Tag Archives: Livescribe

weekend silliness: Livescribe

11 Oct

Heard of the Livescribe Pulse Pen? You buy special dot paper and the infrared camera on the pen tracks your writing motions, storing them in memory (1 or 2 GB) and, if you want, recording audio sync-ed to your writing which you can then play back through the built-in speaker or headphone jack simply by tapping on the words you wrote. You can then upload the written notes to your computer along with the sync-ed audio and there is a software that can transcribe your handwriting.

It’s clearly marketed toward college students and people who need to take notes at conferences or meetings, but I am so curious about this combo of technologies that the only reason I haven’t bought one is because it is only compatible with Intel Macs running OS 10.5.5+. Another thing I don’t understand is why there is still paper and ink in this equation. I suppose an electronic tablet version would be heavier, more breakable and be more expensive – on paper you don’t have to worry about a display. Maybe the point is to still have notebooks to flip through, or maybe they just want their users to keep buying consumables. Still, I’m really looking forward to seeing a less consumable-heavy version a some point, say in combination with LED printers and heat-erasable paper:

Could this change publishing? Instead of getting your magazine through the mail you just get a digital file and print on your own paper, then erase or keep it at will?

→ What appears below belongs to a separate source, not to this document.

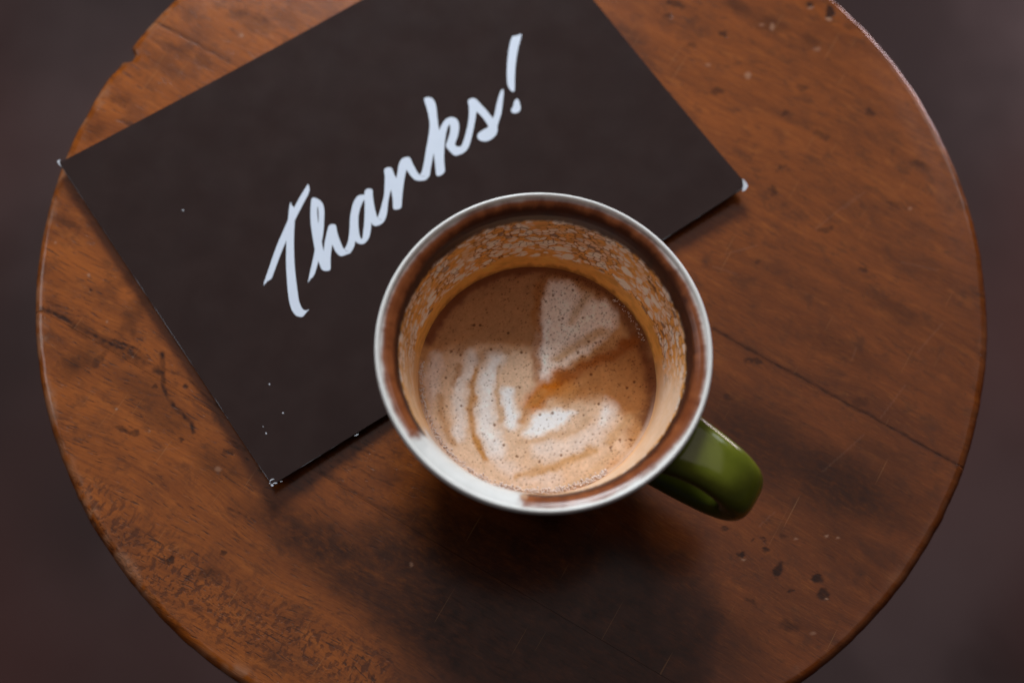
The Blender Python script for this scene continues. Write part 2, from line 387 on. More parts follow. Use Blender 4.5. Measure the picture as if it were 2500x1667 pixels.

Another company is Paperium, which makes a Mac compatible digital pen but without the audio recording. Without it, I’m not sure why this is too different from a PDA or scanning your drawings or notes. The draw of the Pulse Pen is the synchronized data collection and playback when the data is not necessarily too related or fused to each other, as in video. You gotta wonder whether we’ll eventually come to a point in time where we can collect all sorts of data simulaneously to a tiny device. Just some food for thought.